DATASET SECTION

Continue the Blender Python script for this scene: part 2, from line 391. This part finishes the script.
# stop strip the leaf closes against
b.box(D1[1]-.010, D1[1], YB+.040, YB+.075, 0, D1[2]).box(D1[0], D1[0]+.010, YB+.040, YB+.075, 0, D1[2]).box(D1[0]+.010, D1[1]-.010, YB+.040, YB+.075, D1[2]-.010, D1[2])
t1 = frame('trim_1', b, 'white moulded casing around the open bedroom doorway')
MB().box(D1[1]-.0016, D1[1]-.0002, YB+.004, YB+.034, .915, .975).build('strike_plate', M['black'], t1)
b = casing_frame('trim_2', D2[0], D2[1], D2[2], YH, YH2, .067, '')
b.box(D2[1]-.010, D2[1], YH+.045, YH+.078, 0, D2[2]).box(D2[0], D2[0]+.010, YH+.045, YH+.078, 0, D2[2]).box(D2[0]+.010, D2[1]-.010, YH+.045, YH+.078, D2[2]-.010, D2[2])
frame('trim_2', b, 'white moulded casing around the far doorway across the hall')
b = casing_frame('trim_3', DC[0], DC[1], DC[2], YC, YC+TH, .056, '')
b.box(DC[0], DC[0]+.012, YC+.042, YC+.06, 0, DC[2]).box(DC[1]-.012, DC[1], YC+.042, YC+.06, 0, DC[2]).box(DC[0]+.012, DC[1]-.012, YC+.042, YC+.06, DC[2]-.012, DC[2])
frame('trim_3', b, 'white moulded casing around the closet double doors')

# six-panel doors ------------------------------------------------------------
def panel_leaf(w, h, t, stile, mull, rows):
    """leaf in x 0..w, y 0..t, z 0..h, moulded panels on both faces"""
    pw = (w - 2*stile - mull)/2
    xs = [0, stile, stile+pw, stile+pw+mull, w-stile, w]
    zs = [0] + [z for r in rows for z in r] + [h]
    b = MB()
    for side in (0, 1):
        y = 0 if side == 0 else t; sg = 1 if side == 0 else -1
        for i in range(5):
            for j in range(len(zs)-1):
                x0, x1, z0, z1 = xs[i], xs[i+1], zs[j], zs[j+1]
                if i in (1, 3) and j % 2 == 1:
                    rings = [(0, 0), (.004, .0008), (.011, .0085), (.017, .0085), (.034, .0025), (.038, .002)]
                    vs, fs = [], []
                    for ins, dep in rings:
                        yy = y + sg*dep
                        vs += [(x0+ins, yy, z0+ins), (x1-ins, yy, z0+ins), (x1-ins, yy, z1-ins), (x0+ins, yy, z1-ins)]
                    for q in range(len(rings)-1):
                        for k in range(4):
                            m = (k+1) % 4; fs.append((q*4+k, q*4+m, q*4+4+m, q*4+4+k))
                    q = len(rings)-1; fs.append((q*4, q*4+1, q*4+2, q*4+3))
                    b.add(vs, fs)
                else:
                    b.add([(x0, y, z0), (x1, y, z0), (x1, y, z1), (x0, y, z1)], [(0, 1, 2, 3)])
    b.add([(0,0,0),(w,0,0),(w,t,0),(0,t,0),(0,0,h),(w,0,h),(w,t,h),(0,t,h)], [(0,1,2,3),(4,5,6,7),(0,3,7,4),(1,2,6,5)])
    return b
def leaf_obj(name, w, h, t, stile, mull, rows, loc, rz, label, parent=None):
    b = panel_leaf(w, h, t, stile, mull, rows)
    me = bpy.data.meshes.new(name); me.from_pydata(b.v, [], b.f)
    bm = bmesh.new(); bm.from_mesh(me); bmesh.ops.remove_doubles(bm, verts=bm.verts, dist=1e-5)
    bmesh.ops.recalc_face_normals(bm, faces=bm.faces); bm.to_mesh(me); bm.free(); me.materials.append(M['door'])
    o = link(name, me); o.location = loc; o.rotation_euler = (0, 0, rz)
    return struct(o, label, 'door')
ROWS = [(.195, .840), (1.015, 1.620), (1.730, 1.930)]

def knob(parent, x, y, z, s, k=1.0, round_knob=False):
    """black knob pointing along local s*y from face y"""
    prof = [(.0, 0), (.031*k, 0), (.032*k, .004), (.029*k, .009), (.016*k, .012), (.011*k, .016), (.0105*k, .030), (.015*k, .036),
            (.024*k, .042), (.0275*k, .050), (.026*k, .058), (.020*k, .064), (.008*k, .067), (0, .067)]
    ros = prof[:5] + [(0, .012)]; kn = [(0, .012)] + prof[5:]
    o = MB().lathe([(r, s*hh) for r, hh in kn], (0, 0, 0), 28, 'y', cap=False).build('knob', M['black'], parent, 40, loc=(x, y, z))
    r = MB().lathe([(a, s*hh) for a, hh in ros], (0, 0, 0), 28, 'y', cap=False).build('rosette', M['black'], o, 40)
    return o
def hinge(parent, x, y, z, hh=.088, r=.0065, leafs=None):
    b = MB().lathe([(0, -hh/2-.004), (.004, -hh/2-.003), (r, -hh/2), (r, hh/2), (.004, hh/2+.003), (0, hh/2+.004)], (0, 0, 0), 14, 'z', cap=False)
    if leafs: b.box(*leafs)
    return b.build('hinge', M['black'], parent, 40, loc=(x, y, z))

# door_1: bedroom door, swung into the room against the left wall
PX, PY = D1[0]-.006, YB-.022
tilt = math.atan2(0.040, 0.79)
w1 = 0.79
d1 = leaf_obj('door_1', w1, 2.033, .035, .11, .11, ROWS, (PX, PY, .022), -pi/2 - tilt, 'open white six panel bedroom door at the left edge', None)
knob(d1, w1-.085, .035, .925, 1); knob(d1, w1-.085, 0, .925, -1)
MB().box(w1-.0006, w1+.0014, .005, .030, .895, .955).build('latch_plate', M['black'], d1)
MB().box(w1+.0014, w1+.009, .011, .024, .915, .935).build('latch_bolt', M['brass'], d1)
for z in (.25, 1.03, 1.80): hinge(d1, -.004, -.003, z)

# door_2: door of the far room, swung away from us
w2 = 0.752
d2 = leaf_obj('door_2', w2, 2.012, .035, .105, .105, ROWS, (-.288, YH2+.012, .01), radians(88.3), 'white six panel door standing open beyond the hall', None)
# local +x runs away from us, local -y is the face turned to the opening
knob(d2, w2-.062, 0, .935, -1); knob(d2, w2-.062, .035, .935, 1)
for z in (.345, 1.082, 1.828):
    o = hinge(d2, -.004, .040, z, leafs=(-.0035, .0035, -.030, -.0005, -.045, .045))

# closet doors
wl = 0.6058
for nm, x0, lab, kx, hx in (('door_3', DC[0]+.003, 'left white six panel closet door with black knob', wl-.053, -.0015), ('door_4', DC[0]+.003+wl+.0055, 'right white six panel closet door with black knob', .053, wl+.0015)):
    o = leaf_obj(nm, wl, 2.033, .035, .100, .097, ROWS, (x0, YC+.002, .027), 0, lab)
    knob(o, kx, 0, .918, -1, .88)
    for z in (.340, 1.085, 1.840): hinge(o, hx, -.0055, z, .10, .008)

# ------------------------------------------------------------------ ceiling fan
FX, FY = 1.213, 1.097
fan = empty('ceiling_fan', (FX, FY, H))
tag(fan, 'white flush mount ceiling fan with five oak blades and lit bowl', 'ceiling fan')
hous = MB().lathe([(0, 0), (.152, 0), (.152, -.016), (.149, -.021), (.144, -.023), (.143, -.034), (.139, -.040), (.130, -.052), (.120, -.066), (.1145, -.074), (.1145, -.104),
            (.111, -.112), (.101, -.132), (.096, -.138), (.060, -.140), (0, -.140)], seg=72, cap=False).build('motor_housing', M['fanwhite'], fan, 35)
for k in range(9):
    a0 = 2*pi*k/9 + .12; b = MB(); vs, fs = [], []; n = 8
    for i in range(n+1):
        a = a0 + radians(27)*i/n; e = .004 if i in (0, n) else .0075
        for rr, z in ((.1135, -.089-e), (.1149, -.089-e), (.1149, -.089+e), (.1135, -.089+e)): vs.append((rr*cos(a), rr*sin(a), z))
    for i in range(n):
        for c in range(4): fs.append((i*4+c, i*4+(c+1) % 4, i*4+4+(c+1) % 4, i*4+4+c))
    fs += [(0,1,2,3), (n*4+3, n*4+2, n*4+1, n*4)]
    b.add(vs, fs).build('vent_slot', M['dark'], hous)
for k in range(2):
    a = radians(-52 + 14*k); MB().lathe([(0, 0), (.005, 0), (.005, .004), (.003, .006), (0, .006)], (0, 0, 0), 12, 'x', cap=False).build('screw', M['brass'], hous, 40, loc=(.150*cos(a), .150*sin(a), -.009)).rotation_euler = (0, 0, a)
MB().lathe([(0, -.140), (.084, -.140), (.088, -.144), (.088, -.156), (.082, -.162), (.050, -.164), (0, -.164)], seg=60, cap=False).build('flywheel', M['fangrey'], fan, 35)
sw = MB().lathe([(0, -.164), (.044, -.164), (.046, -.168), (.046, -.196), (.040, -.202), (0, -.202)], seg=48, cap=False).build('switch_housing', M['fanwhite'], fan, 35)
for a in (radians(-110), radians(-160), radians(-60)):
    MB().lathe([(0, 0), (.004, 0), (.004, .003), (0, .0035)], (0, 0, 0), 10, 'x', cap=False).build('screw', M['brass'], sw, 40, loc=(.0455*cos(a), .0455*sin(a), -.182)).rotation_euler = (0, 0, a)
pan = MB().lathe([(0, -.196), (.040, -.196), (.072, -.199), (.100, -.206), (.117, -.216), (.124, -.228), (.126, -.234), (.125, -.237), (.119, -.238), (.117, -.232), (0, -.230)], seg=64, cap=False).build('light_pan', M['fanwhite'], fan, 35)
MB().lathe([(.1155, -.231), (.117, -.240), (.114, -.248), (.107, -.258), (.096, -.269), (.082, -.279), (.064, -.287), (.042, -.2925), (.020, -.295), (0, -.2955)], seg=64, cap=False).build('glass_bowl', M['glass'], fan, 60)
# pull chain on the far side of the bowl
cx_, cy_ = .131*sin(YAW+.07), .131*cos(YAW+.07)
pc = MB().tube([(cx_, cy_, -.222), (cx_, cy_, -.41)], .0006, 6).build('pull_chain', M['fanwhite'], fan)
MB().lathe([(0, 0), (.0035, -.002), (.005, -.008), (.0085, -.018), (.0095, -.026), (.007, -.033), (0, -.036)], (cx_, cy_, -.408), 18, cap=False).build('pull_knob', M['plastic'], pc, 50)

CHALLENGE
Quote the listing above from its first line to the line with "frame('trim_3', b, 'white", inclusive, and add nothing.

SOLUTION
Continue the Blender Python script for this scene: part 2, from line 391. This part finishes the script.
# stop strip the leaf closes against
b.box(D1[1]-.010, D1[1], YB+.040, YB+.075, 0, D1[2]).box(D1[0], D1[0]+.010, YB+.040, YB+.075, 0, D1[2]).box(D1[0]+.010, D1[1]-.010, YB+.040, YB+.075, D1[2]-.010, D1[2])
t1 = frame('trim_1', b, 'white moulded casing around the open bedroom doorway')
MB().box(D1[1]-.0016, D1[1]-.0002, YB+.004, YB+.034, .915, .975).build('strike_plate', M['black'], t1)
b = casing_frame('trim_2', D2[0], D2[1], D2[2], YH, YH2, .067, '')
b.box(D2[1]-.010, D2[1], YH+.045, YH+.078, 0, D2[2]).box(D2[0], D2[0]+.010, YH+.045, YH+.078, 0, D2[2]).box(D2[0]+.010, D2[1]-.010, YH+.045, YH+.078, D2[2]-.010, D2[2])
frame('trim_2', b, 'white moulded casing around the far doorway across the hall')
b = casing_frame('trim_3', DC[0], DC[1], DC[2], YC, YC+TH, .056, '')
b.box(DC[0], DC[0]+.012, YC+.042, YC+.06, 0, DC[2]).box(DC[1]-.012, DC[1], YC+.042, YC+.06, 0, DC[2]).box(DC[0]+.012, DC[1]-.012, YC+.042, YC+.06, DC[2]-.012, DC[2])
frame('trim_3', b, 'white moulded casing around the closet double doors')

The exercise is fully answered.